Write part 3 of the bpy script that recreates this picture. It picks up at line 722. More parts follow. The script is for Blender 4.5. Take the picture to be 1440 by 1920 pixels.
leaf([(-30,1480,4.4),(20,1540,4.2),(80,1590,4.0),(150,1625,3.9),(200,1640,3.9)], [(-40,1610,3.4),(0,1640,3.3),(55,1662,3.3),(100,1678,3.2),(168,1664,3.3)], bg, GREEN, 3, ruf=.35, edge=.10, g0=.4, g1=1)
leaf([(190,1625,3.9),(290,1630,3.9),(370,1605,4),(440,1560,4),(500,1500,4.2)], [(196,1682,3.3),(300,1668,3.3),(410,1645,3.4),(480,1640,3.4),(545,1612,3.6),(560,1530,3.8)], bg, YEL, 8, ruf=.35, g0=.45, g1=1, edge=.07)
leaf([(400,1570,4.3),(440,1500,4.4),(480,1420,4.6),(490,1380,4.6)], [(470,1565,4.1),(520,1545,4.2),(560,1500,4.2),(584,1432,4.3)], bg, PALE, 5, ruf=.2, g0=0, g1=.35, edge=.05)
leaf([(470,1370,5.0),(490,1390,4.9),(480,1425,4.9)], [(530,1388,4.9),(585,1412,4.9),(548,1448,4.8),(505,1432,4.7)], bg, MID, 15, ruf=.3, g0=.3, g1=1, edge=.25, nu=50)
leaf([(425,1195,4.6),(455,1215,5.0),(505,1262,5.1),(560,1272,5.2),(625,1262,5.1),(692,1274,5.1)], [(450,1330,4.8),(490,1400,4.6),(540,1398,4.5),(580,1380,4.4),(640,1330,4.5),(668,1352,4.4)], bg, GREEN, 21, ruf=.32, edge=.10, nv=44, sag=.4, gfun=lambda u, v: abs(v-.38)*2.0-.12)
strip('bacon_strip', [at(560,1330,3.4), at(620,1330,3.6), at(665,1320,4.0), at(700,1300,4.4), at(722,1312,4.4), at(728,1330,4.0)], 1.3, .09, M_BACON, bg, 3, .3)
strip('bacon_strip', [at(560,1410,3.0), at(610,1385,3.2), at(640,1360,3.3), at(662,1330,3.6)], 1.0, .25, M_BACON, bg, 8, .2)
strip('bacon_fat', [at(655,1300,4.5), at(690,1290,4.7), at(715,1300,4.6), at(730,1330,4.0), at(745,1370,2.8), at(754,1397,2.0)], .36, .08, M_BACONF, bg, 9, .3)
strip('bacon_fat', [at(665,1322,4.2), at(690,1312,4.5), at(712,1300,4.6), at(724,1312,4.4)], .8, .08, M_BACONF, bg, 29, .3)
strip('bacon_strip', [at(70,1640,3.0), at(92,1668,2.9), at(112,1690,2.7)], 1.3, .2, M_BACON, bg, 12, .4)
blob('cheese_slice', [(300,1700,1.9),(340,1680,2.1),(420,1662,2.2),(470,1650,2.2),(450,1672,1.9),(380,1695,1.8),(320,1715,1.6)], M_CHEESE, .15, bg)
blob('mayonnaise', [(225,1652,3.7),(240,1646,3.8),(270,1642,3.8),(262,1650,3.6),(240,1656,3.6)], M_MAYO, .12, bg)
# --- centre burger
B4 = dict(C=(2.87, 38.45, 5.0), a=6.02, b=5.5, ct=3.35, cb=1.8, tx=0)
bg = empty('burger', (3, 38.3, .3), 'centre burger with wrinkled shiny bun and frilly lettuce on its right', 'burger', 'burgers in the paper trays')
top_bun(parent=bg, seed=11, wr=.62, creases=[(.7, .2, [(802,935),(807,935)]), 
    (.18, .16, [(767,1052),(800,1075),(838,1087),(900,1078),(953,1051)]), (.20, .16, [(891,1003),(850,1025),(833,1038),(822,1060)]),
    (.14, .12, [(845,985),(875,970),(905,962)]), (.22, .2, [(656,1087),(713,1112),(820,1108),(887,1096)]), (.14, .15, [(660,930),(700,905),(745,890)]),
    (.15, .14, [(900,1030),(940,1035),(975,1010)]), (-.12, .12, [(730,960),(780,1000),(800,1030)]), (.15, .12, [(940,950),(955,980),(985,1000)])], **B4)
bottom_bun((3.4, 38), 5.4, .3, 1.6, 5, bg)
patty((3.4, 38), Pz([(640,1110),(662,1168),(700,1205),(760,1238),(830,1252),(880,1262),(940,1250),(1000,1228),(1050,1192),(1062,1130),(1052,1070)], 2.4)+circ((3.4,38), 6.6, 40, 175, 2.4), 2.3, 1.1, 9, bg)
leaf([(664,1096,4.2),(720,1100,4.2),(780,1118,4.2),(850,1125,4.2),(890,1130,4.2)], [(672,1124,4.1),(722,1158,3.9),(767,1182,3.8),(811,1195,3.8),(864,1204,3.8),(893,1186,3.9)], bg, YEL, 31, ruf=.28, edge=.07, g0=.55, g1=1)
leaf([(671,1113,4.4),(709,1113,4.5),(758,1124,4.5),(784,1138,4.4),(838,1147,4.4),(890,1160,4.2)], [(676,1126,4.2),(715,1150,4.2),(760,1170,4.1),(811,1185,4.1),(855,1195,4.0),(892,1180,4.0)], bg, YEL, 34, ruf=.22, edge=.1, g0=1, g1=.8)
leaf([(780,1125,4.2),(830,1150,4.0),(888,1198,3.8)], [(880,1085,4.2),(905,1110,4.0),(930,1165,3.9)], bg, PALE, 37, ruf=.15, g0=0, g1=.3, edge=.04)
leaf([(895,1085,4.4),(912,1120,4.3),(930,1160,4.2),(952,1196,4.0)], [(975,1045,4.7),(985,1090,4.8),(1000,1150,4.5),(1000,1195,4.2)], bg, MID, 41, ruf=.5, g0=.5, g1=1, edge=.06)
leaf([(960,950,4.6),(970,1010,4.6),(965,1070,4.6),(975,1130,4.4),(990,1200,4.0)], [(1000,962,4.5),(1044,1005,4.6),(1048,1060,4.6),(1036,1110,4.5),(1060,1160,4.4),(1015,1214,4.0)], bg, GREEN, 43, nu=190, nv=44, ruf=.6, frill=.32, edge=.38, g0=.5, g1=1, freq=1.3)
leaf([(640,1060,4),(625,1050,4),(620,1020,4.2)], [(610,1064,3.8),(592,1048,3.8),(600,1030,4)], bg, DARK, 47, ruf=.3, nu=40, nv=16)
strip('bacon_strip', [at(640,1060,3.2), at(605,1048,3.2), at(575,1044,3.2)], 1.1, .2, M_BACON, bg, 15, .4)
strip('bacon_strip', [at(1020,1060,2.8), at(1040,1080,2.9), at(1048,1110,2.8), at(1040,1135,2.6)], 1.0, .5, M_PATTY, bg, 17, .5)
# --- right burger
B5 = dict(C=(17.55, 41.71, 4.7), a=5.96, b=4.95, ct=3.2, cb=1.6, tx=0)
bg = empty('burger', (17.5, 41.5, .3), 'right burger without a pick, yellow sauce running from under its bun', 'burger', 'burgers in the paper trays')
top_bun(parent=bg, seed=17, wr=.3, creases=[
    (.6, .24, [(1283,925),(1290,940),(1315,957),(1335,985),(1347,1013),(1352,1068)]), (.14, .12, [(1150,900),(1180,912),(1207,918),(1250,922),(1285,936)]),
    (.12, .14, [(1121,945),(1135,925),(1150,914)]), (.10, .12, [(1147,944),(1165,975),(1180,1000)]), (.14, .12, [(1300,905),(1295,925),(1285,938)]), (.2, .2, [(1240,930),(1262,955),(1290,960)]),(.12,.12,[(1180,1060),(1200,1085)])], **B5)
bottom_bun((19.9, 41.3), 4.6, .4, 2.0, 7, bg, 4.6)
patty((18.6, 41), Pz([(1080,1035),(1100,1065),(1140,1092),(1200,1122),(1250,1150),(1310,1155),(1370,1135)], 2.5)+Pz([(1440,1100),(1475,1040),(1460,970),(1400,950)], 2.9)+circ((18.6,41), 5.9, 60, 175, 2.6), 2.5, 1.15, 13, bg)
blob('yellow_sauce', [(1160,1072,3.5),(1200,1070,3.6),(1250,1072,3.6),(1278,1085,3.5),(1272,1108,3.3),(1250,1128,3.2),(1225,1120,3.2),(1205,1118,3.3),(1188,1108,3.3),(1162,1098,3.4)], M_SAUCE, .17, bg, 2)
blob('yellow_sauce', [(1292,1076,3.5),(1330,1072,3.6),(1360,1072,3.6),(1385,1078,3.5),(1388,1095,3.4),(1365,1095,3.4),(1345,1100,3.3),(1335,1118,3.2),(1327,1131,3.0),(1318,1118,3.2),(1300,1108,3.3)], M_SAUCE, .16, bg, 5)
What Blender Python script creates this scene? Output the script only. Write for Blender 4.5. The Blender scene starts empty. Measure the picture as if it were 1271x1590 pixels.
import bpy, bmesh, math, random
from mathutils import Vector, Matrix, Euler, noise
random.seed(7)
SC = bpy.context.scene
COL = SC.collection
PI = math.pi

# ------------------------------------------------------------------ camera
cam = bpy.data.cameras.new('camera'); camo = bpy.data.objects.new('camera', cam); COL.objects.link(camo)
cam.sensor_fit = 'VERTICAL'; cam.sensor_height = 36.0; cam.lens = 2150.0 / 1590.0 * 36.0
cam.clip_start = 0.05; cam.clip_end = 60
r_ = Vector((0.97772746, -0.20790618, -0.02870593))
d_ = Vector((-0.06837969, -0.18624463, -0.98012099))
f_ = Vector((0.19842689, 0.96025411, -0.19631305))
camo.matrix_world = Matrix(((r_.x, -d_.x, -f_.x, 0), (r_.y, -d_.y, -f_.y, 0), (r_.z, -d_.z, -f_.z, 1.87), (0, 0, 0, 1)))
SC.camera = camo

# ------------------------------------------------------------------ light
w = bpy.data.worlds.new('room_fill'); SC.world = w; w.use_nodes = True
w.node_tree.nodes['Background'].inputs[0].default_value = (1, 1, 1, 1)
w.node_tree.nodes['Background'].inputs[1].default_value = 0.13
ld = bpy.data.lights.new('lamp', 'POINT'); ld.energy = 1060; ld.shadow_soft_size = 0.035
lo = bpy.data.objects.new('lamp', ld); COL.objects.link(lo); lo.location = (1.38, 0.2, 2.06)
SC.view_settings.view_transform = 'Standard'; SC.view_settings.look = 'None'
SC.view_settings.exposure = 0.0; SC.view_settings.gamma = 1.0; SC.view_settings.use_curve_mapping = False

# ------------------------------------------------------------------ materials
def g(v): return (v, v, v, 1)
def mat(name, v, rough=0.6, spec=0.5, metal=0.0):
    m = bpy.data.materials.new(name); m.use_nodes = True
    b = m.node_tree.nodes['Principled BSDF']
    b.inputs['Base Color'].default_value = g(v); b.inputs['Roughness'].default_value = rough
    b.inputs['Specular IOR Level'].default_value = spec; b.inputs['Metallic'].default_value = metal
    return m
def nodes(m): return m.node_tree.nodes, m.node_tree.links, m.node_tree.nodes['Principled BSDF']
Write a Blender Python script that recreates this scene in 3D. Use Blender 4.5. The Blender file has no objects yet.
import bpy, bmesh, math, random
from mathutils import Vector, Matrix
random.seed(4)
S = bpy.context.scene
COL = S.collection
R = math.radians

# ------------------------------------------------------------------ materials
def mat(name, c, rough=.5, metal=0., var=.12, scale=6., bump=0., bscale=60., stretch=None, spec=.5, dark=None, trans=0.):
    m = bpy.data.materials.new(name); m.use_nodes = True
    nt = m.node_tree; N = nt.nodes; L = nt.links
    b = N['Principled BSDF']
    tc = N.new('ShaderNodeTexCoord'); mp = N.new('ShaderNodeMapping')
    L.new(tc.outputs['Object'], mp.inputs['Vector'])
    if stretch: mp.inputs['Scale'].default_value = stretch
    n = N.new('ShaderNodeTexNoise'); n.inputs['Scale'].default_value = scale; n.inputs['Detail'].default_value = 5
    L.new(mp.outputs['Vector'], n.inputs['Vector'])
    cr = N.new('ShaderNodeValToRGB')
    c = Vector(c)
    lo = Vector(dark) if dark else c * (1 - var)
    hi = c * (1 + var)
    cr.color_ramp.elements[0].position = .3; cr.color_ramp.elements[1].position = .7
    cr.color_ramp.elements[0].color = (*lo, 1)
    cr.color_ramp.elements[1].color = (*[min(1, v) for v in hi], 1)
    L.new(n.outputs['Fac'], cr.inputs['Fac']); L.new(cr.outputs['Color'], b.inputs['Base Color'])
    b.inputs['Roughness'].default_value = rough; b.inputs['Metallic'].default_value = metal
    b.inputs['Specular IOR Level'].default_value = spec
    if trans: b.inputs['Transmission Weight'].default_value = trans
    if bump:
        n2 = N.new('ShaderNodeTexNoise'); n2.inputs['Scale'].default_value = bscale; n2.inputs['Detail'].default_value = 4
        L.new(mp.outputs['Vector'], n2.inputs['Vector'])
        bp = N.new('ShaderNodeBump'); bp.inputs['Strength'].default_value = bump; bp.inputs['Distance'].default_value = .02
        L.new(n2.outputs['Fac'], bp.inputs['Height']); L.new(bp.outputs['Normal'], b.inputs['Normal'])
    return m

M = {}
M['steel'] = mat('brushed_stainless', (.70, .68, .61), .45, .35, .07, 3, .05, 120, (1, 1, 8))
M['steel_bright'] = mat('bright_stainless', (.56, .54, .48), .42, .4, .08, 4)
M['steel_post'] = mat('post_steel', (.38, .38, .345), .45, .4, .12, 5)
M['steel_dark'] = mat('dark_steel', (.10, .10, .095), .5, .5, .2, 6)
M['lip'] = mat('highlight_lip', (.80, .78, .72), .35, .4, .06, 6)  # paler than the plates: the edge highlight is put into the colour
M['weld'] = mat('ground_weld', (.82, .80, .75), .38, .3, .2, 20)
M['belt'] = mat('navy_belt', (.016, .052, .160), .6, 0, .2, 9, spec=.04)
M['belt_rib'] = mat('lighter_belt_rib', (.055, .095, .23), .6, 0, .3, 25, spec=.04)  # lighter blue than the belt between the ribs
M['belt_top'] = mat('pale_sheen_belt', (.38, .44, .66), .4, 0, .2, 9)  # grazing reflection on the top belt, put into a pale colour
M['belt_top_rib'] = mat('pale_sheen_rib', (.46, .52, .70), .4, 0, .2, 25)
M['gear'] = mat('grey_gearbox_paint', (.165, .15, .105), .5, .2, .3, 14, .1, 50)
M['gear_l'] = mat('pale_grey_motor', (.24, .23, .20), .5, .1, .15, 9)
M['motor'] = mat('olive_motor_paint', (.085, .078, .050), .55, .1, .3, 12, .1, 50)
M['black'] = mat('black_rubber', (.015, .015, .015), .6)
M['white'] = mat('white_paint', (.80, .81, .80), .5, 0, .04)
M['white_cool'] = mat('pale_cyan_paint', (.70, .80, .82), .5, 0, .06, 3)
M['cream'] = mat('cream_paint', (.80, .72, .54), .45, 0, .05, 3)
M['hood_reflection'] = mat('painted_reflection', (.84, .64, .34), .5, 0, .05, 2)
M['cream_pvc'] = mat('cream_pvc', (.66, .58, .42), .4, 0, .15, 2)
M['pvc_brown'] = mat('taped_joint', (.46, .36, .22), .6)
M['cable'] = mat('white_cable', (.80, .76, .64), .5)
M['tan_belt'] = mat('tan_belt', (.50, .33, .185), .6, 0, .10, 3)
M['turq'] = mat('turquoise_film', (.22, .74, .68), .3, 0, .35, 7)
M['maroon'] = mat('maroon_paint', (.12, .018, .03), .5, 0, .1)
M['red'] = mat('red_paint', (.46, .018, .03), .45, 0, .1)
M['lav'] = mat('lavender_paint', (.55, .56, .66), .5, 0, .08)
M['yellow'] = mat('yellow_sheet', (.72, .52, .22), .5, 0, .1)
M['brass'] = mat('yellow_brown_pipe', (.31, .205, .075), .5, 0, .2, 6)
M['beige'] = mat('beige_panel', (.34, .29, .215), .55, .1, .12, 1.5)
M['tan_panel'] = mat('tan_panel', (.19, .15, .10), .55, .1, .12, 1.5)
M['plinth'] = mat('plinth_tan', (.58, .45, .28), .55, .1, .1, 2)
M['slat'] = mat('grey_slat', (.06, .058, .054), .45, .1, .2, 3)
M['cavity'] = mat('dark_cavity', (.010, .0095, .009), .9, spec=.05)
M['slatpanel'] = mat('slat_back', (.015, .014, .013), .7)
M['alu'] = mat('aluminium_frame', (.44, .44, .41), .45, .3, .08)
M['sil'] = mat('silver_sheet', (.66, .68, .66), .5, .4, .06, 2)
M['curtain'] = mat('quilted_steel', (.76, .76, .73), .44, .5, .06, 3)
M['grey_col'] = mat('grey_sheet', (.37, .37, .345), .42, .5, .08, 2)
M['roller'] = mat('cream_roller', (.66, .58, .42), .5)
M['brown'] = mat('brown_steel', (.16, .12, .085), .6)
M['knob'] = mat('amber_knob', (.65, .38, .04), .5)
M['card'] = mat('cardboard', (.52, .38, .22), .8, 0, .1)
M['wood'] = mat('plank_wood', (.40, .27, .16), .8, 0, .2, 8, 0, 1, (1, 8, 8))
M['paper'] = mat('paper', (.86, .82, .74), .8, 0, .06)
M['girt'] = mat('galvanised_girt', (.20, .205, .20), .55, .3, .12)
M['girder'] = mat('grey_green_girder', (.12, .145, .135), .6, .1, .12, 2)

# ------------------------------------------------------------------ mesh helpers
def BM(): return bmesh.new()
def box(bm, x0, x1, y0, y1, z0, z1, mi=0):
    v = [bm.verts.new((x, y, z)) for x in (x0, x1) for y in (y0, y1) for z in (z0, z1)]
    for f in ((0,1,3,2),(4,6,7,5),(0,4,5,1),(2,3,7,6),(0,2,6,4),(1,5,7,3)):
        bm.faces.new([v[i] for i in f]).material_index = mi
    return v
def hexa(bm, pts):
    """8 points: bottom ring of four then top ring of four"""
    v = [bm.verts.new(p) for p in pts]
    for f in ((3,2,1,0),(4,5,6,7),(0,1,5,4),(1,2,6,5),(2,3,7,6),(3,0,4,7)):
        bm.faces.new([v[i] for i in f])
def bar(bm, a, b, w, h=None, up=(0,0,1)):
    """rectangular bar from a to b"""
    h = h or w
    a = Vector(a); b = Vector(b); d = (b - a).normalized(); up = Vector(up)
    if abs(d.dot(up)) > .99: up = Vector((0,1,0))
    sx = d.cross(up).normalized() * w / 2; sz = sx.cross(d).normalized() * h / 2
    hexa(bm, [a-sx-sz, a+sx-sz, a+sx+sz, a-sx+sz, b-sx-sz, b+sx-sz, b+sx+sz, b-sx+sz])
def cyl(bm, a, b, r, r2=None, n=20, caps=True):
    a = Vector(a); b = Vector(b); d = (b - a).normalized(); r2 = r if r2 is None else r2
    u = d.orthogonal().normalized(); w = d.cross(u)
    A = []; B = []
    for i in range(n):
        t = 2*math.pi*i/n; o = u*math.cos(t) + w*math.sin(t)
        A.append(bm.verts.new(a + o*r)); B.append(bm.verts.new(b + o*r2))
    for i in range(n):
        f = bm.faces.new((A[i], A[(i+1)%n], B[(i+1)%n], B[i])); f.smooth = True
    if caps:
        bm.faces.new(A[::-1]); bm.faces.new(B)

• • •

Task requirements >>
Write out each line exactly as it appears, from the line with "M['slatpanel'] = mat('slat_back', (.015, .014, .013), .7)" up to and including the line with "(.12, .145, .135), .6, .1, .12, 2)".

Task answer >>
M['slatpanel'] = mat('slat_back', (.015, .014, .013), .7)
M['alu'] = mat('aluminium_frame', (.44, .44, .41), .45, .3, .08)
M['sil'] = mat('silver_sheet', (.66, .68, .66), .5, .4, .06, 2)
M['curtain'] = mat('quilted_steel', (.76, .76, .73), .44, .5, .06, 3)
M['grey_col'] = mat('grey_sheet', (.37, .37, .345), .42, .5, .08, 2)
M['roller'] = mat('cream_roller', (.66, .58, .42), .5)
M['brown'] = mat('brown_steel', (.16, .12, .085), .6)
M['knob'] = mat('amber_knob', (.65, .38, .04), .5)
M['card'] = mat('cardboard', (.52, .38, .22), .8, 0, .1)
M['wood'] = mat('plank_wood', (.40, .27, .16), .8, 0, .2, 8, 0, 1, (1, 8, 8))
M['paper'] = mat('paper', (.86, .82, .74), .8, 0, .06)
M['girt'] = mat('galvanised_girt', (.20, .205, .20), .55, .3, .12)
M['girder'] = mat('grey_green_girder', (.12, .145, .135), .6, .1, .12, 2)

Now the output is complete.